Negli ultimi giorni hanno trovato spazio tra le drammatiche notizie sulla guerra alcuni articoli sui concorsi a cattedre per la scuola secondaria, che si stanno svolgendo in queste settimane, con oltre 430mila iscritti per 33mila posti. Si ripropone in questi interventi un dibattito tutt’altro che nuovo su un problema che nel nostro paese sembra irrisolvibile e che comunque è a tutt’oggi irrisolto: quello di avere una stabile e rigorosa modalità di selezione degli insegnanti. Di quella attuale, essenzialmente basata su una prova a quiz, è difficile trovare dei convinti sostenitori, ma ci sono comunque valutazioni diverse.
Sul Sussidiario Pierluigi Castagneto ne riassume le caratteristiche, con un giudizio decisamente critico: “La formula di 50 quesiti in 100 minuti […] è una vera e propria gara contro il tempo. Perché 50 quiz a risposta multipla (quattro) di cui 40 sulla disciplina, 5 in inglese (livello B2) e 5 in informatica, a cui vengono attribuiti 2 punti per le risposte giuste e 0 per quelle errate e quelle non date, non sembra un metodo adatto a valutare i docenti”.
Diverso il punto di vista di Antonio Gurrado che su Il Foglio scrive: “È l’eterno ritorno dell’uguale. A ogni tornata di concorso pubblico per la selezione degli insegnanti di ruolo, puntuale cade la pioggia di articoli sulle recriminazioni dei respinti […] Gli insegnanti intervistati da Repubblica parlano di quiz in stile Amadeus, di inaccettabile nozionismo, di selezione più ingiusta che per sorteggio”. Il problema per Gurrado è dunque l’allergia italiana alla selezione, in qualunque forma venga attuata. Il che in linea generale è innegabile, basta pensare alla scarsissima popolarità del termine “meritocrazia” nel nostro paese. Se non che lo stesso Gurrado deve convenire che “certo, un concorso con domande a risposta multipla è uno strumento troppo superficiale per valutare le capacità di un insegnante, è un’ordalia a capocchia che rischia di bocciare in prima istanza candidati ideali …”.

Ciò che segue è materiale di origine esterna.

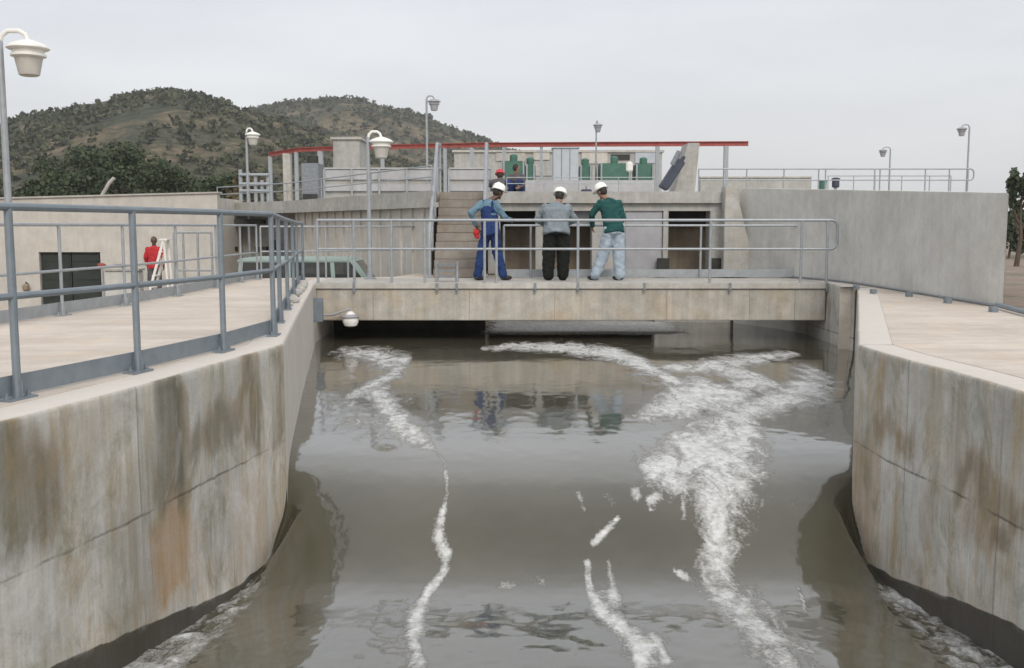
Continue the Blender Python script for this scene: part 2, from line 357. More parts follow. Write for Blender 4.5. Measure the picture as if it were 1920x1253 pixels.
RW = [(3.9, -6.0), (3.5, 0.0), (3.2, 4.0), (3.07, 5.6), (3.02, 6.6), (2.94, 7.3), (2.90, 7.8), (2.895, 8.2), (2.93, 8.4), (3.17, 9.1), (4.17, 12.0), (5.46, 15.75), (5.53, 16.1), (5.52, 16.6), (5.52, 17.4), (5.52, 19.2), (5.52, 24.0)]
LWc, RWc = catmull(LW, 8), catmull(RW, 8)
def wallx(c, Y):
    ys = np.array([p[1] for p in c]); xs = np.array([p[0] for p in c]); return np.interp(Y, ys, xs)
# levels of the water surface along the flow
def smooth_interp(Y, pts):
    ys = np.array([p[0] for p in pts], float); zs = np.array([p[1] for p in pts], float); o = np.argsort(ys); ys, zs = ys[o], zs[o]
    fy = np.arange(ys[0], ys[-1] + 0.05, 0.05); fz = np.interp(fy, ys, zs); k = np.exp(-0.5 * (np.arange(-12, 13) / 4.5) ** 2); k /= k.sum()
    fz = np.convolve(np.pad(fz, 12, mode='edge'), k, mode='valid'); return np.interp(Y, fy, fz)
CEN = [(40, -1.02), (13, -1.02), (12, -1.025), (11, -1.04), (10, -1.075), (9.3, -1.11), (8.8, -1.155), (8.4, -1.22), (8.0, -1.35), (7.6, -1.53), (7.3, -1.635), (7.1, -1.668), (6.9, -1.668), (6.5, -1.638), (6.0, -1.60), (5.2, -1.555), (4.4, -1.57), (2, -1.60), (-6, -1.62)]
SID = [(40, -1.02), (12, -1.03), (9.3, -1.10), (8.7, -1.17), (8.45, -1.24), (8.3, -1.42), (8.1, -1.68), (7.8, -1.80), (7.3, -1.80), (6.6, -1.76), (6.0, -1.70), (5.4, -1.66), (4.4, -1.62), (-6, -1.62)]
WET = [(40, -1.00), (9.0, -1.08), (8.4, -1.18), (8.2, -1.45), (7.9, -1.74), (7.3, -1.74), (6.9, -1.68), (6.5, -1.60), (5.9, -1.50), (5.3, -1.42), (4.4, -1.38), (-6, -1.38)]

def wall_strip(curve, side, name, ztop, zbot, parent, mat, stains):
    # dense face sheet following the wall, turned in at the top and closed behind by the deck body
    pts = []
    for i in range(len(curve) - 1):
        a, b_ = Vector((*curve[i], 0)), Vector((*curve[i + 1], 0)); n = max(1, int((b_ - a).length / (0.035 if -1 < a.y < 10 else 0.25)))
        pts += [a.lerp(b_, k / n) for k in range(n)]
    pts.append(Vector((*curve[-1], 0)))
    zs = np.concatenate([np.arange(zbot, ztop - 0.03, 0.035), [ztop - 0.02, ztop - 0.006, ztop]])
    inn = [0] * (len(zs) - 3) + [0.0, 0.006, 0.022]
    nrm = []
    for i in range(len(pts)):
        d = (pts[min(i + 1, len(pts) - 1)] - pts[max(i - 1, 0)]).normalized(); nrm.append(Vector((-d.y, d.x, 0)) if side < 0 else Vector((d.y, -d.x, 0)))   # away from water
    vs = []; cols = []; s_ = 0.0
    ncol = len(zs) + 1
    for i, p in enumerate(pts):
        chip = 0.010 * mnoise.noise(Vector((p.x * 3, p.y * 3, 7)))
        for j, z in enumerate(zs):
            q = p + nrm[i] * (inn[j] + 0.004 * mnoise.noise(Vector((p.x * 2, p.y * 2, z * 2))) + (abs(chip) if j >= len(zs) - 2 else 0))
            vs.append((q.x, q.y, z)); cols.append((*stains(p.x, p.y, z), 1.0 if j >= len(zs) - 1 else (0.75 if (side < 0 and p.y > 8.36) else 0.0)))
        q = p + nrm[i] * 0.30; vs.append((q.x, q.y, ztop + 0.0)); cols.append((0, 0, 0, 1.0))
    fs = []
    for i in range(len(pts) - 1):
        for j in range(ncol - 1):
            a = i * ncol + j; f = (a, a + ncol, a + ncol + 1, a + 1); fs.append(f if side < 0 else f[::-1])
    me = bpy.data.meshes.new(name); me.from_pydata(vs, [], fs); me.update()
    ca = me.color_attributes.new("stain", 'FLOAT_COLOR', 'POINT')
    ca.data.foreach_set("color", np.array(cols, dtype=np.float32).ravel())
    me.shade_smooth(); me.set_sharp_from_angle(angle=R(50))
    return link(name, me, mat, parent)

def soft(v, a, b_, w_): # 1 inside a..b with soft border w
    return max(0.0, min(1.0, (v - a) / w_ + 0.5)) * max(0.0, min(1.0, (b_ - v) / w_ + 0.5))
def px_of(X, Y, Z):
    dy, dz = Y, Z - EYE; ax = dy * cp - dz * sp_; return (CX + F * X / ax, CY - F * (dy * sp_ + dz * cp) / ax)
def wet_of(Y, z): 
    wl = float(np.interp(Y, *WETI)); return max(0.0, min(1.0, (wl + 0.025 - z) / 0.05))
_o = sorted(WET); WETI = ([p[0] for p in _o], [p[1] for p in _o])
# stain patches listed as (u0,u1,z0,z1,dark,rust,softness) where u is the distance forward along the wall
LS = [(5.53, 5.57, -1.6, -0.85, 1.5, 0, .03), (5.18, 5.22, -1.9, -0.85, 1.5, 0, .03), (7.03, 7.06, -1.7, -0.95, 1.2, 0, .03), (6.70, 6.73, -1.7, -0.7, 0.9, 0, .03), (4.2, 5.35, -0.80, -0.02, 0.85, 0.15, 0.25), (5.0, 5.35, -0.7, -0.02, 0.2, 0.45, 0.15), (5.0, 5.5, -1.5, -0.75, 0.4, 0.0, 0.3),
      (6.25, 6.62, -0.95, 0.05, 0.95, 0.1, 0.12), (6.55, 6.72, -0.85, 0.0, 0.5, 0.55, 0.08), (5.9, 6.5, -1.05, -0.35, 0.55, 0.0, 0.35), (5.75, 6.25, -1.9, -0.5, 0.5, 0.0, 0.3),
      (6.15, 6.75, -1.55, -0.85, 0.0, 0.85, 0.16), (6.2, 6.6, -1.0, -0.8, 0.1, 0.7, 0.12), (6.65, 7.55, -0.62, -0.32, 0.75, 0.35, 0.16), (7.3, 7.6, -0.42, -0.22, 0.5, 0.7, 0.12),
      (7.55, 7.85, -0.8, 0.05, 0.75, 0.45, 0.14), (6.7, 7.3, -1.1, -0.6, 0.2, 0.2, 0.2), (7.2, 8.2, -1.7, -0.9, 0.0, 0.28, 0.4), (5.4, 8.2, -1.75, -1.3, 0.05, 0.32, 0.3), (8.0, 8.25, -0.8, 0.0, 0.45, 0.2, 0.1)]
RS = [(6.72, 6.75, -1.55, -0.8, 1.3, 0, .03), (7.45, 7.47, -1.2, 0, 0.8, 0, .03), (5.75, 5.78, -1.4, 0, 1.2, 0, .03), (7.1, 7.9, -0.74, -0.50, 0.5, 0.55, 0.12), (5.6, 6.6, -0.85, -0.60, 0.55, 0.5, 0.14), (6.05, 6.45, -1.15, -0.55, 0.25, 0.6, 0.14), (5.9, 6.2, -1.05, -0.85, 0.8, 0.3, 0.1),
      (5.1, 5.7, -1.4, -0.3, 0.7, 0.4, 0.2), (6.9, 7.05, -1.35, -0.75, 0.4, 0.4, 0.1), (7.8, 8.5, -1.6, -0.7, 0.15, 0.55, 0.15), (7.75, 8.0, -1.75, -1.0, 0.1, 0.6, 0.12), (6.0, 7.8, -1.75, -1.35, 0.0, 0.35, 0.25), (6.5, 6.75, -0.7, 0, 0.35, 0.1, 0.1), (7.6, 7.75, -0.6, 0, 0.25, 0.3, 0.1)]
def mk_st(tab):
    def f(x, y, z):
        d = g = 0.0; wu = .11 * mnoise.noise(Vector((y * 3, z * 1.2, 1))) + .05 * mnoise.noise(Vector((y * 9, z * 3, 5))); wz = .22 * mnoise.noise(Vector((y * 3.5, z * 1.5, 9))) + .08 * mnoise.noise(Vector((y * 14, z * 4, 3)))
        for (u0, u1, z0, z1, dk, ru, s_) in tab:
            if not (u0 - s_ - .2 < y < u1 + s_ + .2 and z0 - s_ - .3 < z < z1 + s_ + .3): continue
            if s_ < .05: wgt = soft(y, u0, u1, s_) * soft(z, z0, z1, s_)
            else: wgt = soft(y + wu, u0, u1, s_) * soft(z + wz, z0, z1, s_); d = max(d, dk * wgt); g = max(g, ru * wgt)
        far = 1.0 if y > 9.5 else 0.0
        if y > 8.6: g = max(g, 0.12)
        return (d, g, wet_of(y, z - (0.07 * max(0.0, min(1.0, (7.9 - y) / 0.7)) if x > 0 else 0) + .02 * mnoise.noise(Vector((y * 6, 0, 3)))))
    return f
lwall = empty("channel_wall", (-2.3, 7, -3), "left flaring channel wall of stained grey concrete under the nearest handrail", "concrete wall", "concrete walls beside the water")
wall_strip(LWc, -1, "wall_face", 0.0, -2.9, lwall, M['chan'], mk_st(LS))
rwall = empty("channel_wall", (3.1, 7, -3), "right channel wall of pale streaked concrete below the bare deck", "concrete wall", "concrete walls beside the water")
wall_strip(RWc, 1, "wall_face", 0.0, -2.9, rwall, M['chan'], mk_st(RS))
# vertical shutter grooves in the left wall, cut lines as thin recessed-looking strips are left to the wall surface itself

def inset(curve, d, side):
    out = []
    for i in range(len(curve)):
        a, b_ = Vector((*curve[max(i - 1, 0)], 0)), Vector((*curve[min(i + 1, len(curve) - 1)], 0)); t = (b_ - a).normalized()
        n = Vector((-t.y, t.x, 0)) if side < 0 else Vector((t.y, -t.x, 0)); out.append((curve[i][0] + n.x * d, curve[i][1] + n.y * d))
    return out
# decks: the paved tops beside the channel
def mono(c):
    out = []
    for p in c:
        if not out or p[1] > out[-1][1] + 0.04: out.append(p)
    return out
li = mono(inset(LWc, 0.28, -1)); ri = mono(inset(RWc, 0.28, 1))
ri = [p for p in ri if p[1] < 17.4] + [(5.80, 17.4)]
ld = MB().prism(li + [(-5.05, 18.75), (-5.3, 9.0), (-7.2, 4.0), (-9, -6.0)], -3.0, 0.004).build("deck", M['deck']); tag(ld, kind="structure")
rd = MB().prism(ri + [(5.83, 17.4), (5.95, 11.9), (5.6, 10.4), (5.6, 4.0), (7.5, -6.0)], -3.0, 0.004).build("deck", M['deck']); tag(rd, kind="structure")

# water
ys = np.concatenate([np.arange(-6, 3.5, 0.25), np.arange(3.5, 10, 0.028), np.arange(10, 14, 0.05), np.arange(14, 24.01, 0.1)])
NXW = 200
def water_z(X, Y, l, r):
    c = smooth_interp(Y, CEN); s_ = smooth_interp(Y, SID); d = np.minimum(X - l, r - X); d = np.maximum(d, 0)
    wd = 0.11 + 0.13 * np.clip((7.8 - Y) / 1.2, 0, 1)
    b_ = np.exp(-(d / wd) ** 2)
    win = np.clip((9.2 - Y) / 1.5, 0, 1); win = win * win * (3 - 2 * win)
    return c * (1 - b_) + s_ * b_ - 0.10 * win * np.exp(-(d / 0.75) ** 2) * (1 - b_)
verts = []; Ls, Rs = wallx(LWc, ys), wallx(RWc, ys)
Ls = np.where(ys > 19.2, -3.45, Ls)
S = np.linspace(0, 1, NXW)
XX = Ls[:, None] - 0.04 + (Rs - Ls + 0.08)[:, None] * S[None, :]; YY = np.repeat(ys[:, None], NXW, 1)
ZZ = water_z(XX, YY, Ls[:, None], Rs[:, None])
def fbm(X, Y, sx, sy, seed, octs=3):
    out = np.zeros(X.shape); amp = 1
    for o in range(octs):
        k = 2 ** o; fl = [mnoise.noise(Vector((x * sx * k, y * sy * k, seed))) for x, y in zip(X.ravel(), Y.ravel())]; out += amp * np.array(fl).reshape(X.shape); amp *= 0.5
    return out
Dw = np.minimum(XX - Ls[:, None], Rs[:, None] - XX)
turb = np.clip((7.75 - YY) / 0.5, 0, 1) * np.clip(((0.20 + 0.27 * np.clip((7.6 - YY) / 1.8, 0, 1)) - Dw) / 0.10, 0, 1)
n1 = fbm(XX, YY, 0.9, 0.7, 3, 2); n2 = fbm(XX, YY, 7, 6, 9, 2)
rip_up = np.clip((YY - 9) / 3, 0, 1)
near = np.clip((7.2 - YY) / 1.2, 0, 1)
ZZ = ZZ + n1 * (0.006 * rip_up + 0.022 * near) + n2 * (0.0015 + 0.002 * near + 0.028 * turb)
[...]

Il punto è che quelli che hanno fallito il test, cioè non hanno raggiunto i 70 punti necessari per accedere all’orale, sono più del 90% dei candidati. Che la scuola “indulgente” e pseudo-inclusiva degli ultimi decenni abbia finito per sfornare anche un gran numero di candidati insegnanti privi dei requisiti minimi per questo delicatissimo mestiere è un fatto, e una forte selezione è inevitabile (e anche auspicabile). Tuttavia di fronte a una simile percentuale di bocciati è lecito chiedersi se lo strumento dei quiz, almeno così come sono stati concepiti e proposti in questa occasione, sia o meno in grado di fornire un risultato credibile e equo. E questo al di là degli esempi di quesiti bizzarri o ipernozionistici o comunque inappropriati di cui si viene a conoscenza. A meno che lo scopo fosse, come si può sospettare, proprio quello di ammettere agli esami orali un numero ritenuto gestibile di candidati. In ogni modo così si rischia “di perdere i bravi o di far entrare gli scarti”, come dice Mauro Piras, del Gruppo Condorcet. Non che i quiz a risposta multipla siano di per sé da escludere, se ben calibrati in rapporto all’obbiettivo della verifica. Ad esempio potrebbero essere utili per una pre-selezione in base al possesso di requisiti minimi per accedere al concorso vero e proprio.
Ma, come detto all’inizio, il problema è avere finalmente un convincente percorso di selezione e di formazione degli insegnanti, che sia insieme efficiente e rigoroso, si tratti di concorsi o di altre modalità di accesso al lavoro di insegnante (nel sistema finlandese, ad esempio, c’è una forte selezione all’ingresso del percorso formativo universitario). Efficiente significa anche essere uno strumento ordinario, con cadenza annuale o al più biennale, in modo da evitare che si accumulino negli anni queste ingestibili adunate e nello stesso tempo consentire una selezione credibile di insegnanti preparati e motivati.
Resta da capire se sindacati e potere politico siano realmente interessati a creare le condizioni per mettersi alle spalle le sanatorie.